━━ Information shown ━━

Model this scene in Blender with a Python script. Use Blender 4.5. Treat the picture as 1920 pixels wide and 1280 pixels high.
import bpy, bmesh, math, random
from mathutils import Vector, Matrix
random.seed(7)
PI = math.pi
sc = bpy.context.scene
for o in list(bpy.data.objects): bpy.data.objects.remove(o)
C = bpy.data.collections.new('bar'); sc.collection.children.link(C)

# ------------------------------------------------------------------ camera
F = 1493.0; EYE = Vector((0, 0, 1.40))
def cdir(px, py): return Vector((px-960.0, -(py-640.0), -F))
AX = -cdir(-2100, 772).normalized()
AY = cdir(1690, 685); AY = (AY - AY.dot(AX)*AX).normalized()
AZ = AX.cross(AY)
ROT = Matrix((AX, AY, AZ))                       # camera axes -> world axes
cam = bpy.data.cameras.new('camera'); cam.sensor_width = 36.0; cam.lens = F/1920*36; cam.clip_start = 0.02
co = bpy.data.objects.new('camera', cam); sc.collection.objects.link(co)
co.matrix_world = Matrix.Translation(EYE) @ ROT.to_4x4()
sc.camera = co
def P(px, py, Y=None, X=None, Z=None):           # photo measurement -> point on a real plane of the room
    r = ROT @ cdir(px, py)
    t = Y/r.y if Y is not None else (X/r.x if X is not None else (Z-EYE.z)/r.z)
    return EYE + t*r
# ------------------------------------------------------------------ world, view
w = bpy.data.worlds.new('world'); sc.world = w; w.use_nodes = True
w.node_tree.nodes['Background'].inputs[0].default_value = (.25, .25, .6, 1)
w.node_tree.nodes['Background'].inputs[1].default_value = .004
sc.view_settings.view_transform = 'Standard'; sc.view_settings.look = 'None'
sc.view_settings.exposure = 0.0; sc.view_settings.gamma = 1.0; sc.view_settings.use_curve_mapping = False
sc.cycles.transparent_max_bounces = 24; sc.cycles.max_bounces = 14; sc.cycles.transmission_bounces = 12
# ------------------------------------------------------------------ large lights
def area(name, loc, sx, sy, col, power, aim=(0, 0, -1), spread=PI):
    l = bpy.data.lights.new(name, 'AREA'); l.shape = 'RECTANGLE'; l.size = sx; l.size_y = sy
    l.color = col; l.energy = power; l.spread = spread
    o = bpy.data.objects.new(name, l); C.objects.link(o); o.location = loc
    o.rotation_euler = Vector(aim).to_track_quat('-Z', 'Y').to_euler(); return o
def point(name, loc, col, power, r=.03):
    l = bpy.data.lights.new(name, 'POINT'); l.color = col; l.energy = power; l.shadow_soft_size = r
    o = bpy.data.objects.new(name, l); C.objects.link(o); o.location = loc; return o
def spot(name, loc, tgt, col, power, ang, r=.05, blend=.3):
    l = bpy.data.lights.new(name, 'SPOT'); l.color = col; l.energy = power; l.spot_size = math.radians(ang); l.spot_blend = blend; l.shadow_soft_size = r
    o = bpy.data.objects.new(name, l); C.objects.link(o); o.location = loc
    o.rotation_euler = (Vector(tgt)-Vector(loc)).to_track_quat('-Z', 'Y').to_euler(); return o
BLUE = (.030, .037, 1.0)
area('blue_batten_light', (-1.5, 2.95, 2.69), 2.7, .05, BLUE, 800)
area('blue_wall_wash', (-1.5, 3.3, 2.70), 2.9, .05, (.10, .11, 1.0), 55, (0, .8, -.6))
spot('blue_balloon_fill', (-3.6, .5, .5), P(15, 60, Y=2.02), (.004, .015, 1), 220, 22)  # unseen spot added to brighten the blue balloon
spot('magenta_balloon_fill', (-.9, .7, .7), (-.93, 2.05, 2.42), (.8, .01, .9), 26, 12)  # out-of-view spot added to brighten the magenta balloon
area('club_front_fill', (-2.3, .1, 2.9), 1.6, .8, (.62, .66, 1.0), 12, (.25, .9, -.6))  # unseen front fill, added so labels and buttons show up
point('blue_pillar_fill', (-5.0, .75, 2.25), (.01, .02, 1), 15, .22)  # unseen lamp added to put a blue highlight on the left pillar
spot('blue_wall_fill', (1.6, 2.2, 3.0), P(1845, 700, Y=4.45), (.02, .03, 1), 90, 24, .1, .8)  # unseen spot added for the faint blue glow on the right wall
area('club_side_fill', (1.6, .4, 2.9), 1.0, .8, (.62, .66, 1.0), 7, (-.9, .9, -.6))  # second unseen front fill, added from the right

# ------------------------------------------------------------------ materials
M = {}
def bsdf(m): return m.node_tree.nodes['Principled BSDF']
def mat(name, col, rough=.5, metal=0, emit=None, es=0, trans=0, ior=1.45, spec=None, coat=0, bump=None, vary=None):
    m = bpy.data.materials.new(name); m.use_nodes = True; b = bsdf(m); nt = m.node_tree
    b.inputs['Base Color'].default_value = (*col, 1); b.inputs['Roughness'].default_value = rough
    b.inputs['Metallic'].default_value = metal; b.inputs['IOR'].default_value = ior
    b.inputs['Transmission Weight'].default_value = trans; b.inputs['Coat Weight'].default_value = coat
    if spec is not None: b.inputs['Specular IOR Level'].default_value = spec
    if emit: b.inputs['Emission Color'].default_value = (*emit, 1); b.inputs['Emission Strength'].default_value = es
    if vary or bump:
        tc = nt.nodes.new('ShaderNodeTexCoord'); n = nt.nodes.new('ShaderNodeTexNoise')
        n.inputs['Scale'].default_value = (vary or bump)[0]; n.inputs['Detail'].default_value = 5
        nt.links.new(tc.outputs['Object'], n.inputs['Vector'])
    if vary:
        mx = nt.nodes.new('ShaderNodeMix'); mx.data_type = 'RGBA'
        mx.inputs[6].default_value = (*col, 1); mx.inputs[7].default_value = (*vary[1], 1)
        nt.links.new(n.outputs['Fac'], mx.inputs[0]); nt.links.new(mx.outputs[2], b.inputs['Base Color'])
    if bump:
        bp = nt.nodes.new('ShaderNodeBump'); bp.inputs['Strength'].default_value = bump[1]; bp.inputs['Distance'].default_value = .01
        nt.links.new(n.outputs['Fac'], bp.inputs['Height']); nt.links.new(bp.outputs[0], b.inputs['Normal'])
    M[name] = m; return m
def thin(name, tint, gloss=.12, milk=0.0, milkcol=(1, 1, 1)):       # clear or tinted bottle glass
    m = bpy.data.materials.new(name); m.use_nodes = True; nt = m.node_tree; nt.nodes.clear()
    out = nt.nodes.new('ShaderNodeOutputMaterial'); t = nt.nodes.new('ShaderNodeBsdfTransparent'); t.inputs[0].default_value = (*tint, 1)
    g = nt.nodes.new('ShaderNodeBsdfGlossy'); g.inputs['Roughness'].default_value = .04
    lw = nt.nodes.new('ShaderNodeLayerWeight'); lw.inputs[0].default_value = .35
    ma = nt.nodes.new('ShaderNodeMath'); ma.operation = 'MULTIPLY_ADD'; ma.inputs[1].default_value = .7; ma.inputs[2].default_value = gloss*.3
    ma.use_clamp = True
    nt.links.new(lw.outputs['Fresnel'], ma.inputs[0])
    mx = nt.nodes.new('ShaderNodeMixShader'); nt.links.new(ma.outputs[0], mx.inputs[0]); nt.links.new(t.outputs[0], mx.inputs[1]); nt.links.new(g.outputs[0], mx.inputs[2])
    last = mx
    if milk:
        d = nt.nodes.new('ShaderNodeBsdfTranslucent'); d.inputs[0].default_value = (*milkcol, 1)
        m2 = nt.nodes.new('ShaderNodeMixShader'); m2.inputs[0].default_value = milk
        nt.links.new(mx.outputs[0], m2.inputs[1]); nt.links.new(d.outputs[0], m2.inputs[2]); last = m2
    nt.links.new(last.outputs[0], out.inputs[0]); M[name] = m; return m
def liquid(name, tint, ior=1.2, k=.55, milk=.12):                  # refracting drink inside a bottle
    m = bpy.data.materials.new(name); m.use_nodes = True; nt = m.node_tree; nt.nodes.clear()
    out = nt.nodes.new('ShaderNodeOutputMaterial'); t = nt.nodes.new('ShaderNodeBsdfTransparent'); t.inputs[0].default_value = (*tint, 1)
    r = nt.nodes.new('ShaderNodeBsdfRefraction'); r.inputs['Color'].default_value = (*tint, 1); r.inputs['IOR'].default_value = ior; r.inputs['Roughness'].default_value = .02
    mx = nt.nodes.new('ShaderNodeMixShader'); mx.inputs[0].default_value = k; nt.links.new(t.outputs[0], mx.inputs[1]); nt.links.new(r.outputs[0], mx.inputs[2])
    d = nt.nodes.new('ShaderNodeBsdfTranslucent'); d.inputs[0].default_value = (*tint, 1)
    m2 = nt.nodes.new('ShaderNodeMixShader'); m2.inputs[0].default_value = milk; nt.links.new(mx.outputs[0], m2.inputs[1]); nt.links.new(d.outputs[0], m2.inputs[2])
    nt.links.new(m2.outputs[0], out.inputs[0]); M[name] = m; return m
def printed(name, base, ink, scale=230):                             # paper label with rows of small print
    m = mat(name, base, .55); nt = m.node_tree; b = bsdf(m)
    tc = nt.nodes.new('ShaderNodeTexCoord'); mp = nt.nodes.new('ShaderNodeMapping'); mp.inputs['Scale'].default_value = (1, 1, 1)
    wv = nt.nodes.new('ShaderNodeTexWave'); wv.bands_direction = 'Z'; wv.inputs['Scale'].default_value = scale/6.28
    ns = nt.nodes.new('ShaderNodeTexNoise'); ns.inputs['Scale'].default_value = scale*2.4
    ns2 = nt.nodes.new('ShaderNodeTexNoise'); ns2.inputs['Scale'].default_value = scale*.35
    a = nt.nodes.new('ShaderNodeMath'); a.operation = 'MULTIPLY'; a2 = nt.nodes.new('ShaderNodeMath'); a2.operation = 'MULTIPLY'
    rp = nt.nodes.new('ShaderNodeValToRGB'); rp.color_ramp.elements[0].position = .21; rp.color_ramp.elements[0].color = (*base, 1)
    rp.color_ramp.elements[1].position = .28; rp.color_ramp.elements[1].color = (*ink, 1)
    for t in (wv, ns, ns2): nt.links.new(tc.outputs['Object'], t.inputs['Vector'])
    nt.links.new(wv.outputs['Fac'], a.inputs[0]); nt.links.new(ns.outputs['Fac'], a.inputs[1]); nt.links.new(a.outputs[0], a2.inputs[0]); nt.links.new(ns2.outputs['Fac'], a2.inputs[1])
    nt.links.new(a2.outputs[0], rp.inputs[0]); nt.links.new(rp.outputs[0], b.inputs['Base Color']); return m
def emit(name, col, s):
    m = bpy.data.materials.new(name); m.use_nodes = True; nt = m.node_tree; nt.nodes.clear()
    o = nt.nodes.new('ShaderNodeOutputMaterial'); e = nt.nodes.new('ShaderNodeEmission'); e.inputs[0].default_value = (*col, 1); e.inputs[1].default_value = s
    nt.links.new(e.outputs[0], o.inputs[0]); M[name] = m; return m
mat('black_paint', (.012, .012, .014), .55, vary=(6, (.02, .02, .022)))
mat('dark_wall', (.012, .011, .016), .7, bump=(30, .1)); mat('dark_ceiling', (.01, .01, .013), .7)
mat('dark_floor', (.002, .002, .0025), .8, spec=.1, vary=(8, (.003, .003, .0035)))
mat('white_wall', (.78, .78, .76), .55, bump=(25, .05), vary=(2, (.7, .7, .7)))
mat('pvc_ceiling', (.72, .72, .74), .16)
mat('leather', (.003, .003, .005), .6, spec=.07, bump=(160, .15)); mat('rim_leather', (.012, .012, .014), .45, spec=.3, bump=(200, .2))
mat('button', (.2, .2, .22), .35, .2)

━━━

Print, please, the lines from the first line of the material through the line that contains "C = bpy.data.collections.new('bar');", exactly as written and with nothing added.

Model this scene in Blender with a Python script. Use Blender 4.5. Treat the picture as 1920 pixels wide and 1280 pixels high.
import bpy, bmesh, math, random
from mathutils import Vector, Matrix
random.seed(7)
PI = math.pi
sc = bpy.context.scene
for o in list(bpy.data.objects): bpy.data.objects.remove(o)
C = bpy.data.collections.new('bar'); sc.collection.children.link(C)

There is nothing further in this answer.